Judgment. In its more neutral sense, it suggests an exercise of reason: we gather facts and make distinctions, then form a considered opinion or make a decision. As parents, for example, we want our teenagers to use “good judgment.” When friends tempt them to do questionable things, we want them to think before they act. (Neuroscientists, however, remind us that given the unfinished development of the adolescent brain, that may be harder than it seems…)
That’s a good thing.
But there is a negative connotation to the word “judgment” too, as when we accuse someone of being “judgmental.” Here, people may rush to judgment based on emotion-driven interpretations and taken-for-granted but prejudiced assumptions. No one likes to be on the receiving end of such judgments; we may be left feeling misunderstood and maligned.
Nor do we like the idea of being subjected to judgment for the things we know we’ve done wrong. Even if we admit our guilt, we’d prefer to avoid the punishment.
Thus, as we’ve seen in recent posts, depending on our understanding of words like “law” and “judgment,” we might get a little nervous when we read passages like this one from James:
In every way, then, speak and act as people who will be judged by the law of freedom. There will be no mercy in judgment for anyone who hasn’t shown mercy. Mercy overrules judgment. (James 2:12-13, CEB)
I’ve argued that we need to understand what James is saying against the background of Jesus’ teaching, particularly in texts like the parable of the unmerciful servant and the coda to the Lord’s Prayer (Matt 18:35; Matt 6:15). The one who fails to show mercy to others is under judgment, not because they’ve broken the rules, but because they’ve failed to be transformed by the mercy they’ve already been so graciously granted.
Thus, when James says that we should “speak and act as people who will be judged by the law of freedom,” I take him to be echoing Jesus’ teaching about a kind of righteousness that transcends Pharisaism. Our lives, in other words, should show that we know ourselves to be under a gospel of grace, such that our conduct toward others is saturated with mercy. And this is in marked contrast to the evil judgments or distinctions (James 2:4) believers were making in preferring the rich to the poor.
“Mercy,” therefore, “overrules judgment.” Some other translations (e.g., NRSV, NASB, NIV) have “triumphs over” in place of “overrules”: the word can have the connotation of boasting over someone else. Mercy scores a touchdown over judgment, then gleefully spikes the ball in the end zone.
There’s more than one way of reading this, though. On the one hand, James’ meaning is theological: it’s the triumph of heaven over hell, grace over condemnation, the law of love over the legalism of the Pharisees.

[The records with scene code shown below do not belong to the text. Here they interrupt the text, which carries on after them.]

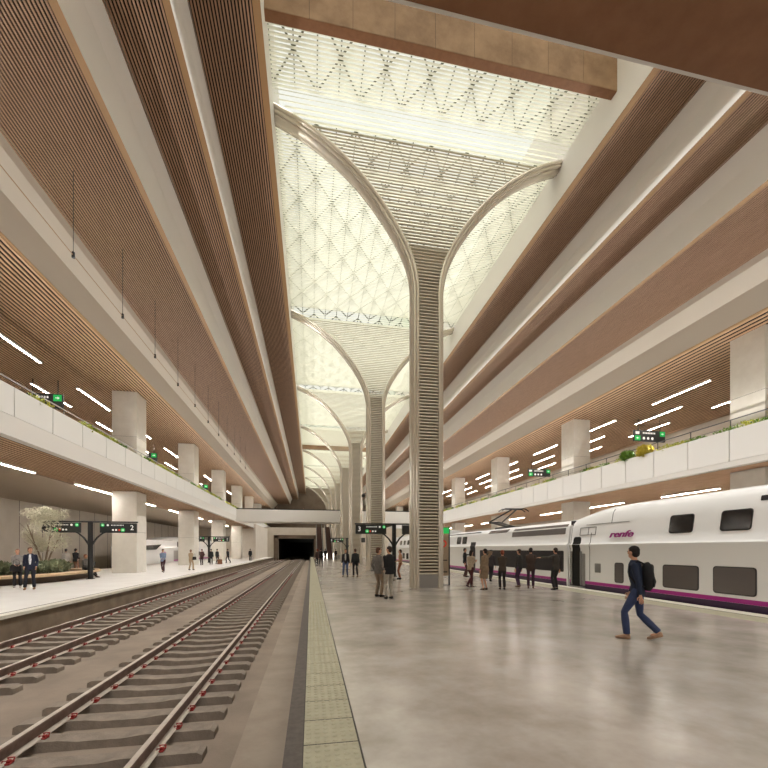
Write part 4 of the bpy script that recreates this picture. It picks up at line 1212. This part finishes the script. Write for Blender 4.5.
bag('travel_bag', 'brown bag beside the person under the small far sign', -10.1, 47.6, 0, 30, (.5, .3, .55), fab((128, 84, 58)), .3)
person('person in black beyond the small far sign', -9.92, 51.2, 60, 1.72, 'walk', (32, 30, 34), (34, 32, 36), (54, 40, 36), (30, 26, 26), .03)
person('lone person in black at the far end of the opposite platform', -8.6, 60.0, 0, 1.72, 'stand', (30, 28, 30), (30, 28, 30), (60, 44, 40), (30, 26, 26), .03)
person('person with red hair in black near the tunnel, left of two', .62, 41.0, 30, 1.68, 'stand', (70, 50, 46), (34, 32, 36), (150, 78, 54), (30, 26, 26), .03)
person('person in black near the tunnel, right of two', .98, 41.4, -10, 1.74, 'stride', (28, 27, 30), (30, 28, 32), (46, 36, 32), (30, 26, 26), .03)
person('distant person in black at the foot of the left escalator', 2.2, 63.0, -10, 1.74, 'stand', (30, 28, 32), (30, 28, 32), (46, 36, 32), (30, 26, 26), .035)
person('distant person in black at the foot of the right escalator', 3.9, 64.5, 15, 1.7, 'stand', (34, 30, 32), (30, 28, 32), (46, 36, 32), (30, 26, 26), .035)
person('tiny person in black crossing the far footbridge', -1.0, 63.6, 90, 1.72, 'walk', (26, 26, 28), (28, 26, 30), (40, 32, 30), (30, 26, 26), .04, z=6.4)

# loudspeakers on the side of distant columns
for k, (x, y, z, lab) in enumerate(((4.1, YC[1] - .25, 2.4, 'black loudspeaker box low on the second tree column'), (4.1, YC[1] - .3, 5.9, 'round black camera on the side of the second tree column'))):
    t = thing('loudspeaker' if k == 0 else 'surveillance_camera', lab, 'loudspeaker' if k == 0 else 'camera', (x, y, z))
    if k == 0:
        B(-.22, .08, -.16, .1, -.18, .18).build('cabinet', M_BLACK, t, bevel=.02); B(-.19, .05, -.175, -.16, -.14, .14).build('grille', M_DKGREY, t)
    else:
        q = MB(); q.ell((-.05, 0, 0), (.15, .15, .15), 12, 8); q.build('dome', M_BLACK, t, smooth=60); B(-.05, .2, -.04, .04, .1, .18).build('bracket', M_DKGREY, t)
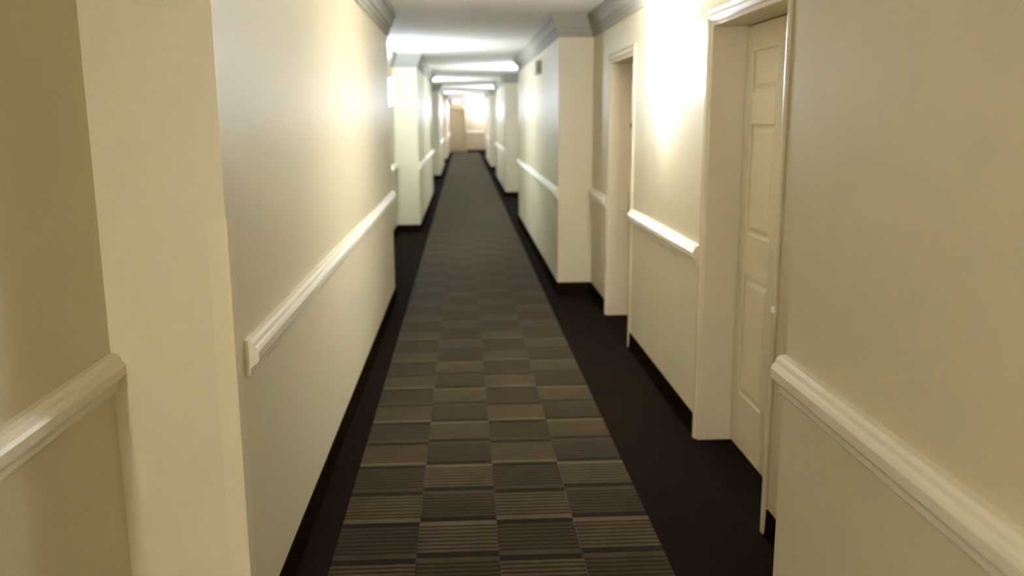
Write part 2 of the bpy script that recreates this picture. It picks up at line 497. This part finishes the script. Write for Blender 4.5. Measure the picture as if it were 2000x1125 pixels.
for (s, y, tone, lab) in lamps:
    place_lamp((XRr if s > 0 else XLr, y, LZ), 0 if s > 0 else math.pi, tone, lab)
place_lamp((0.72, YE, LZ), math.pi / 2, 'far', 'lit frosted wall lamp on the far end wall right of the door')

# ------------------------------------------------------------------ box high on the right wall
bx = empty('wall_box', (XRp, 9.75, 2.14))
tag(bx, 'small white oblong box fixed high on the right wall before the second recess', 'wall box')
bm = bmesh.new(); add_box(bm, -0.065, 0, -0.17, 0.17, -0.07, 0.07, 0.008, 2); obj('housing', bm, 'plastic', bx)
bm = bmesh.new(); add_box(bm, -0.045, -0.012, -0.174, -0.169, -0.055, 0.055, 0.001); obj('shaded_end', bm, 'grey', bx)  # near end of the white box, its shade put into the grey

# ------------------------------------------------------------------ red lit sign over the end door
sg = empty('exit_sign', (-0.335, YE - 0.09, 2.28))
tag(sg, 'small red lit sign hanging above the far end door', 'sign')
bm = bmesh.new(); add_box(bm, -0.17, 0.17, -0.022, 0.022, -0.0, 0.175, 0.006, 1); obj('housing', bm, 'plastic', sg)
bm = bmesh.new(); add_box(bm, -0.155, 0.155, -0.026, -0.0215, 0.015, 0.16, 0.001); obj('face', bm, 'signface', sg)
bm = bmesh.new(); add_box(bm, -0.03, 0.03, -0.015, 0.015, 0.175, HC - 2.28, 0.002); obj('stem', bm, 'plastic', sg)
def bar(bm, x0, z0, x1, z1, t=0.009):
    d = Vector((x1 - x0, 0, z1 - z0)).normalized(); n = Vector((-d.z, 0, d.x)) * t
    a, b = Vector((x0, 0, z0)), Vector((x1, 0, z1))
    q = [a + n, b + n, b - n, a - n]
    A = [bm.verts.new((v.x, -0.0285, v.z)) for v in q]; B = [bm.verts.new((v.x, -0.0262, v.z)) for v in q]
    for i in range(4):
        j = (i + 1) % 4; bm.faces.new((A[i], A[j], B[j], B[i]))
    bm.faces.new(A); bm.faces.new(list(reversed(B)))
za, zb, zm = 0.035, 0.14, 0.0875
for ch, x in (('E', -0.125), ('X', -0.055), ('I', 0.03), ('T', 0.065)):
    bm = bmesh.new()
    if ch == 'E':
        bar(bm, x, za - 0.009, x, zb + 0.009)
        for z in (za, zm, zb): bar(bm, x + 0.01, z, x + 0.045, z)
    elif ch == 'X': bar(bm, x, za - 0.009, x + 0.055, zb + 0.009); bar(bm, x, zb + 0.009, x + 0.055, za - 0.009)
    elif ch == 'I': bar(bm, x, za - 0.009, x, zb + 0.009)
    else: bar(bm, x, zb, x + 0.06, zb); bar(bm, x + 0.03, za - 0.009, x + 0.03, zb - 0.01)
    obj('letter', bm, 'signred', sg)
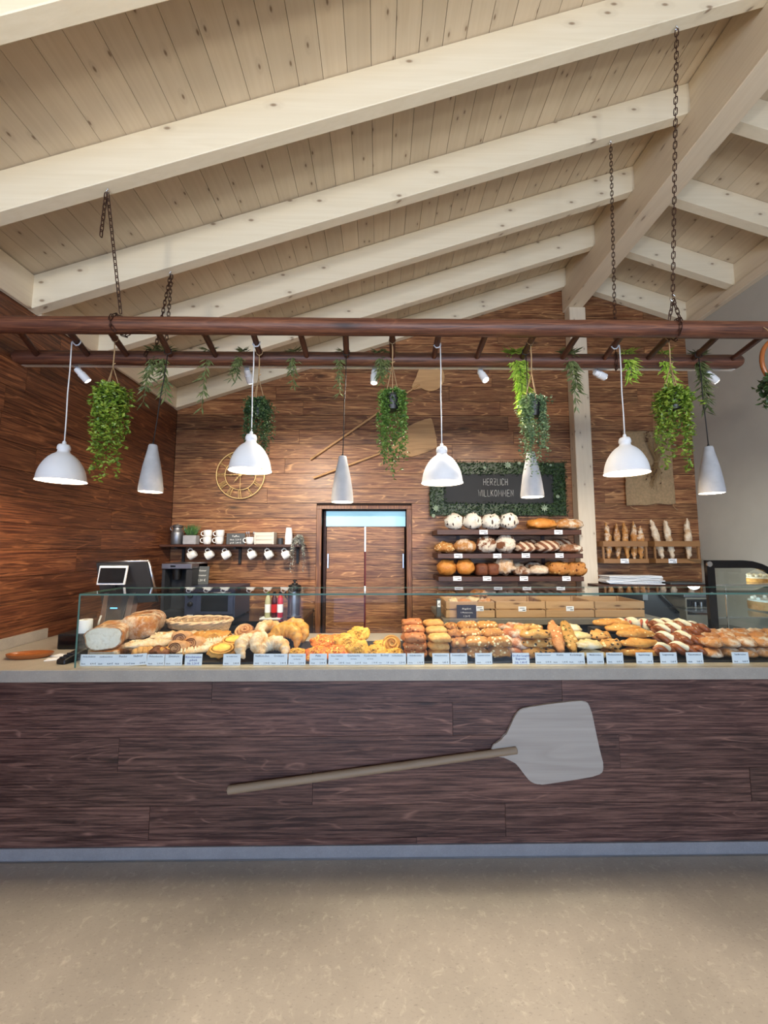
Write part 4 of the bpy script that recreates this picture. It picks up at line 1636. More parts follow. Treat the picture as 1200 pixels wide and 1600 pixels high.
# ================================================================ MUG SHELF
YS0, YS1 = 4.36, YB - .001
zs = P(360, 850.5, YS0).z
sx1 = P(470, 851, YS0).x
sh = thing('mug_shelf', 'dark brown wooden wall shelf with cups above and hooks below, left of the double door', 'shelf', (-1.6, YS1, zs))
bm = bm_new()
box(bm, XL + .003, sx1, YS0, YS1, zs - .028, zs, bev=.002)
obj('board', bm, M['shelf_wood'], sh)
for px in (281, 371, 463):
    x = P(px, 868, YB - .1).x
    bm = bm_new()
    box(bm, x - .014, x + .014, YB - .03, YB - .001, zs - .22, zs - .029)
    box(bm, x - .014, x + .014, YS0 + .04, YB - .031, zs - .052, zs - .029)
    obj('bracket', bm, M['black'], sh)
MUGX = [291.5, 318.5, 345, 385, 411.5, 438]
YM = YS0 + .07
for px in MUGX:
    x = XP(px + 5, YM, zs - .05)
    bm = bm_new()
    tube(bm, [(x, YM, zs - .028), (x, YM, zs - .04)] + [(x + .009 * sin(a), YM, zs - .048 - .009 * cos(a) + .0) for a in [radians(v) for v in range(180, -61, -40)]], .0022, 5)
    obj('cup_hook', bm, M['steel'], sh)

mg = thing('mug', 'x', 'mug')
bm = bm_new()
lathe(bm, [(.001, .002), (.030, 0), (.037, .006), (.0435, .03), (.046, .055), (.046, .082), (.0432, .0825), (.0425, .055), (.038, .02), (.03, .008), (.001, .007)], 28)
obj('body', bm, M['white'], mg, True, 60)
bm = bm_new()
tube(bm, [(.042, 0, .066), (.062, 0, .068), (.074, 0, .056), (.074, 0, .036), (.062, 0, .022), (.04, 0, .02)], .0055, 8)
obj('handle', bm, M['white'], mg, True, 60)
MUG = Proto(mg)
ords = ['first', 'second', 'third', 'fourth', 'fifth', 'sixth']
for i, px in enumerate(MUGX):
    th = radians(-90 - 28)
    x = XP(px, YM, zs - .1)
    # handle ring hangs on the hook: mug axis turned level, mouth to the lower left
    m4 = Matrix.Rotation(th, 4, 'Y') @ Matrix.Translation((-.060, 0, -.045))
    o_ = MUG.put((0, 0, 0), (0, th, 0), 'white mug hanging under the shelf, %s of the six from the left' % ords[i], 'white mugs hung under the shelf')
    off = m4 @ Vector((0, 0, 0))
    hk = Vector((XP(px + 5, YM, zs - .05), YM, zs - .058))
    o_.location = hk + Matrix.Rotation(th, 4, 'Y').to_3x3() @ Vector((-.066, 0, -.045))
YI = YS0 + .11
for px, nm in ((322.5, 'left'), (341.5, 'right')):
    for lv in range(2):
        MUG.put((XP(px + 1.2 * lv + 1, YI, zs), YI, zs + .0005 + lv * .0785), (0, radians(0 if not lv else 3), radians(180 + 6)), 'white mug, %s of the %s stack of two on the shelf' % (('bottom', 'top')[lv], nm), 'white mugs stacked on the shelf')
xm = XP(390.5, YI, zs)
MUG.put((xm, YI, zs + .0005), (0, 0, radians(186)), 'white mug holding coffee spoons on the shelf, beside the small chalkboard')
for k, (dx, tl) in enumerate(((-.02, -14), (.0, -8), (.018, 13))):
    bm = bm_new()
    tube(bm, [(0, 0, 0), (0, 0, .10), (0, 0, .118)], [.0022, .0022, .0026], 6)
    obox(bm, (0, 0, .125), .016, .004, .024, bev=.0018)
    solo('spoon', bm, M['steel'], 'coffee spoon standing in the shelf mug, ' + ('leaning furthest left', 'middle one of the three', 'leaning to the right')[k], 'spoon', (xm + dx * .5, YI + .004 * k, zs + .011), (0, radians(tl), 0), 'spoons in the mug')
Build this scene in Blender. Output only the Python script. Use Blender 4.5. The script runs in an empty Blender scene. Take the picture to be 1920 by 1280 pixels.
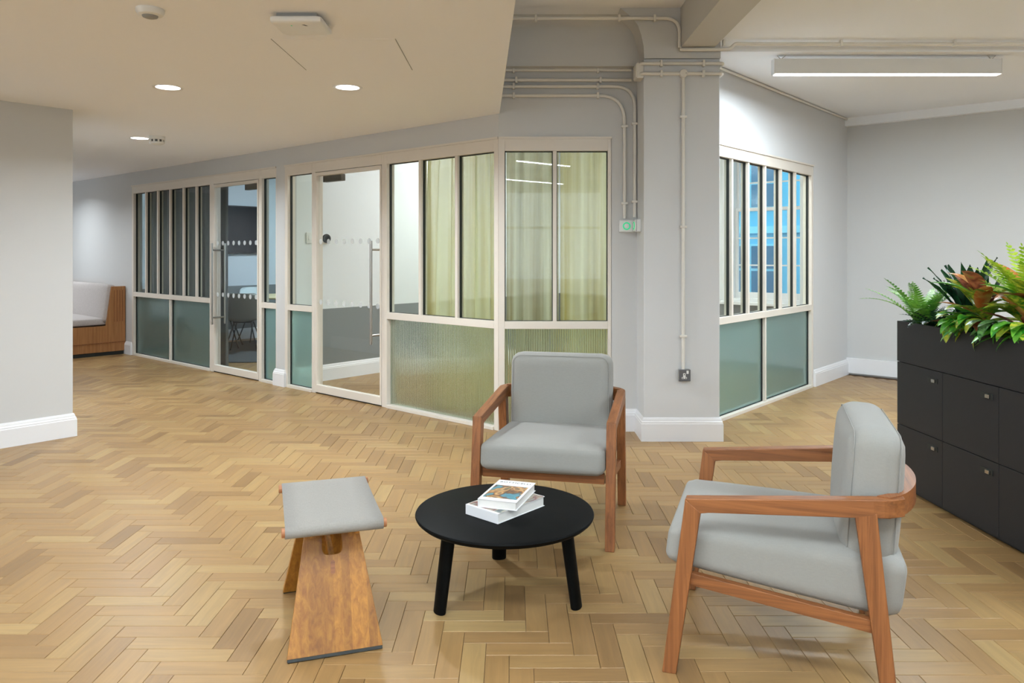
import bpy, bmesh, math, random
from mathutils import Matrix, Vector

# ------------------------------------------------------------------ camera, world, exposure
scene = bpy.context.scene
col = scene.collection
rnd = random.Random(7)
PI = math.pi

cam_data = bpy.data.cameras.new('camera')
cam_data.sensor_width = 36.0
cam_data.lens = 36.0 * 1427 / 1920
cam_data.shift_y = -(640 - 472) / 1920
cam_data.clip_start = 0.05
camera = bpy.data.objects.new('camera', cam_data)
camera.location = (0, 0, 1.4)
camera.rotation_euler = (PI / 2, 0, 0)
col.objects.link(camera)
scene.camera = camera

world = bpy.data.worlds.new('daylight')
scene.world = world
world.use_nodes = True
bg = world.node_tree.nodes['Background']
bg.inputs['Color'].default_value = (0.84, 0.93, 1.0, 1)
bg.inputs['Strength'].default_value = 2.6

vs = scene.view_settings
vs.view_transform = 'Standard'
vs.look = 'None'
vs.exposure = 0.18
vs.gamma = 1.0
vs.use_curve_mapping = False
scene.cycles.max_bounces = 7
scene.cycles.diffuse_bounces = 3
scene.cycles.glossy_bounces = 3
scene.cycles.transmission_bounces = 6
scene.cycles.transparent_max_bounces = 16
scene.cycles.sample_clamp_indirect = 6.0
scene.cycles.caustics_refractive = True
scene.cycles.blur_glossy = 0.5
scene.cycles.use_adaptive_sampling = True
scene.cycles.adaptive_threshold = 0.13
scene.cycles.adaptive_min_samples = 20

LINEAR_POWER = 66.0       # watts per linear pendant
DOWN_POWER = 34.0         # watts per recessed downlight
LAMP_COL = (0.82, 0.93, 1.0)
DOWN_COL = (0.86, 0.94, 1.0)

# ------------------------------------------------------------------ helpers
def srgb(r, g, b):
    def f(c):
        c /= 255.0
        return c / 12.92 if c <= 0.04045 else ((c + 0.055) / 1.055) ** 2.4
    return (f(r), f(g), f(b), 1.0)

TH = math.radians(49)
D = Vector((-math.sin(TH), math.cos(TH), 0))      # along the long glazed wall, to the left and away
EV = Vector((math.cos(TH), math.sin(TH), 0))      # into the meeting rooms
CORNER = Vector((-0.105, 5.95, 0))
F = Matrix(((D.x, EV.x, 0, CORNER.x), (D.y, EV.y, 0, CORNER.y), (0, 0, 1, 0), (0, 0, 0, 1)))
def fw(u, v, z=0.0):
    return F @ Vector((u, v, z))

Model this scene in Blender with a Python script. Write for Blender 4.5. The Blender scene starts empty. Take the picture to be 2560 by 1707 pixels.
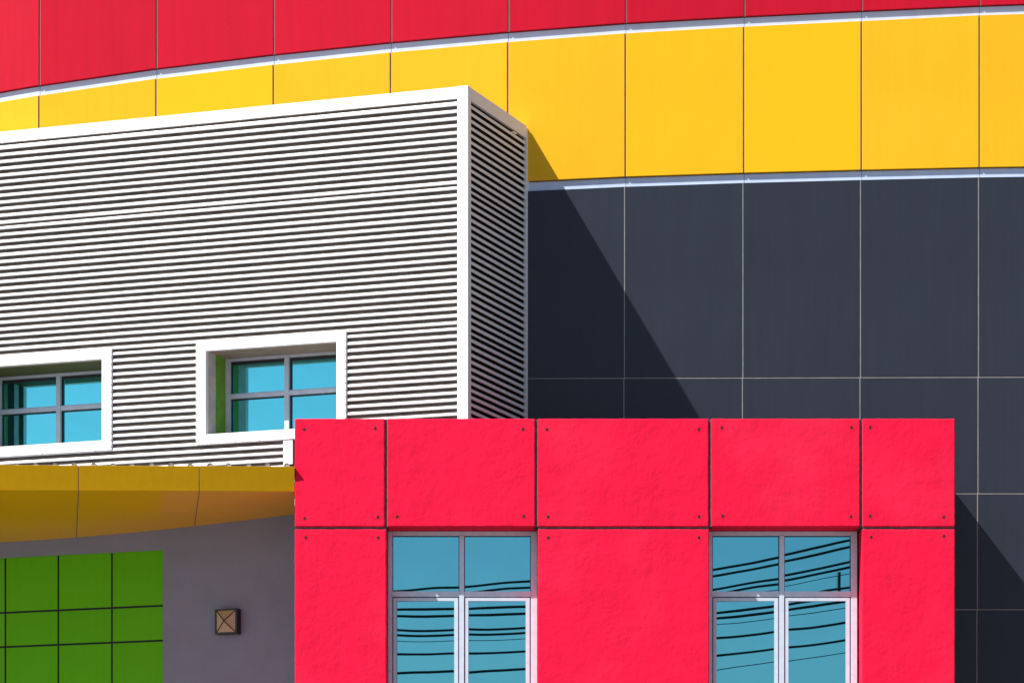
import bpy, math, random
from mathutils import Vector, Matrix
random.seed(7)
sc = bpy.context.scene
COL = sc.collection

# ------------------------------------------------------------------ survey
F, CX, HY, EYE = 8804.0, 1280.0, 2530.0, 1.6      # focal length, centre, eye line (in photo pixels), eye height
def P(u, v, Y):
    return Vector(((u - CX) / F * Y, Y, (HY - v) / F * Y + EYE))
def Z(v, Y):
    return (HY - v) / F * Y + EYE

# sun: travel direction per metre of depth
SA, SB = 1.68, 2.2
SUN_EL = math.atan2(SB, math.hypot(SA, 1.0))

# ------------------------------------------------------------------ helpers
class MB:
    def __init__(self):
        self.v = []; self.f = []; self.m = []
    def hexa(self, p, mi=0):
        """p = 8 points: front a b c d (ccw seen from front), back a b c d"""
        n = len(self.v); self.v += [Vector(q) for q in p]
        for q in ((0, 1, 2, 3), (7, 6, 5, 4), (0, 4, 5, 1), (1, 5, 6, 2), (2, 6, 7, 3), (3, 7, 4, 0)):
            self.f.append(tuple(n + i for i in q)); self.m.append(mi)
    def box(self, x0, x1, y0, y1, z0, z1, mi=0):
        self.hexa([(x0, y0, z0), (x1, y0, z0), (x1, y0, z1), (x0, y0, z1),
                   (x0, y1, z0), (x1, y1, z0), (x1, y1, z1), (x0, y1, z1)], mi)
    def quad(self, a, b, c, d, mi=0):
        n = len(self.v); self.v += [Vector(q) for q in (a, b, c, d)]
        self.f.append((n, n + 1, n + 2, n + 3)); self.m.append(mi)
    def poly(self, pts, mi=0):
        n = len(self.v); self.v += [Vector(q) for q in pts]
        self.f.append(tuple(range(n, n + len(pts)))); self.m.append(mi)
    def loft(self, rings, mi=0, closed=True, caps=True, mis=None):
        n = len(self.v); k = len(rings[0])
        for r in rings: self.v += [Vector(q) for q in r]
        kk = k if closed else k - 1
        for i in range(len(rings) - 1):
            for j in range(kk):
                a = n + i * k + j; b = n + i * k + (j + 1) % k
                self.f.append((a, b, b + k, a + k)); self.m.append(mis[j] if mis else mi)
        if caps and closed:
            self.f.append(tuple(n + j for j in reversed(range(k)))); self.m.append(mi)
            self.f.append(tuple(n + (len(rings) - 1) * k + j for j in range(k))); self.m.append(mi)
    def tube(self, pts, r, seg=8, mi=0):
        rings = []
        for i, p in enumerate(pts):
            p = Vector(p)
            t = (Vector(pts[min(i + 1, len(pts) - 1)]) - Vector(pts[max(i - 1, 0)])).normalized()
            up = Vector((0, 0, 1)) if abs(t.z) < .9 else Vector((1, 0, 0))
            a = t.cross(up).normalized(); b = a.cross(t)
            rr = r[i] if isinstance(r, (list, tuple)) else r
            rings.append([p + a * rr * math.cos(2 * math.pi * j / seg) + b * rr * math.sin(2 * math.pi * j / seg) for j in range(seg)])
        self.loft(rings, mi)

def world_of(o):
    p = Vector((0, 0, 0))
    while o is not None:
        p += o.location; o = o.parent
    return p

def build(name, mb, mats, parent=None, loc=None, smooth=False, bevel=0.0, label=None):
    """one mesh object; vertices are given in world space; origin = loc (world) or the parent's origin"""
    base = world_of(parent) if parent is not None else Vector((0, 0, 0))
    org = Vector(loc) if loc is not None else base
    me = bpy.data.meshes.new(name)
    me.from_pydata([tuple(q - org) for q in mb.v], [], mb.f)
    if not isinstance(mats, (list, tuple)): mats = [mats]
    for m in mats: me.materials.append(m)
    me.polygons.foreach_set('material_index', mb.m)
    if smooth: me.polygons.foreach_set('use_smooth', [True] * len(me.polygons))
    import bmesh
    bm = bmesh.new(); bm.from_mesh(me)
    bmesh.ops.recalc_face_normals(bm, faces=bm.faces)
    bm.to_mesh(me); bm.free()
    o = bpy.data.objects.new(name, me); COL.objects.link(o)
    o.location = org - base
    if parent is not None: o.parent = parent
    if bevel > 0:
        b = o.modifiers.new('edge', 'BEVEL'); b.width = bevel; b.segments = 2; b.limit_method = 'ANGLE'; b.angle_limit = math.radians(40)
    if label: o['label'] = label
    return o

def thing(name, label, cat, loc=(0, 0, 0), group=None):
    o = bpy.data.objects.new(name, None); COL.objects.link(o)
    o.location = loc; o['label'] = label; o['category'] = cat
    if group: o['group'] = group
    return o

# ------------------------------------------------------------------ materials
def srgb(r, g, b):
    f = lambda c: c / 12.92 if c <= .04045 else ((c + .055) / 1.055) ** 2.4
    return (f(r / 255), f(g / 255), f(b / 255), 1)

def nodes_of(name):
    m = bpy.data.materials.new(name); m.use_nodes = True
    nt = m.node_tree; b = nt.nodes['Principled BSDF']
    return m, nt, b

def noise(nt, scale, detail=4, rough=.55, vec=None, stretch=None):
    n = nt.nodes.new('ShaderNodeTexNoise'); n.inputs['Scale'].default_value = scale
    n.inputs['Detail'].default_value = detail; n.inputs['Roughness'].default_value = rough
    tc = nt.nodes.new('ShaderNodeTexCoord'); src = tc.outputs['Object']
    if stretch:
        mp = nt.nodes.new('ShaderNodeMapping'); mp.inputs['Scale'].default_value = stretch
        nt.links.new(src, mp.inputs['Vector']); src = mp.outputs['Vector']
    nt.links.new(src, n.inputs['Vector'])
    return n.outputs['Fac']

def ramp(nt, fac, a, b, p0=.35, p1=.65):
    r = nt.nodes.new('ShaderNodeValToRGB'); r.color_ramp.elements[0].position = p0; r.color_ramp.elements[1].position = p1
    r.color_ramp.elements[0].color = a; r.color_ramp.elements[1].color = b
    nt.links.new(fac, r.inputs['Fac']); return r.outputs['Color']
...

On the other hand, there’s a social meaning here too. We all make judgments and distinctions, and real people are on the receiving end of our evaluations. But a worldly or legalistic mindset goes further: we divide humanity into the worthy and the unworthy, the righteous and the unrighteous, the people who are worth my time and attention and those who are not. In that sense, mercy triumphs over the judgments that divide and ostracize, that dishonor and disrespect.
It’s not just a question of what kind of person I must be as an individual, but what kind of people we want to be, together, in community. James envisions a church in which the hearts of all have been transformed by the implanted word (James 1:21); in turn, the community is transformed as people gaze into the law of liberty, become doers of the word (1:25), and change their behaviors and attitudes toward one another.
We stand under a gospel of grace; we have received a boundless mercy that cancels condemnation. May we in turn create communities of mercy, in which our judgments of one another are similarly transformed.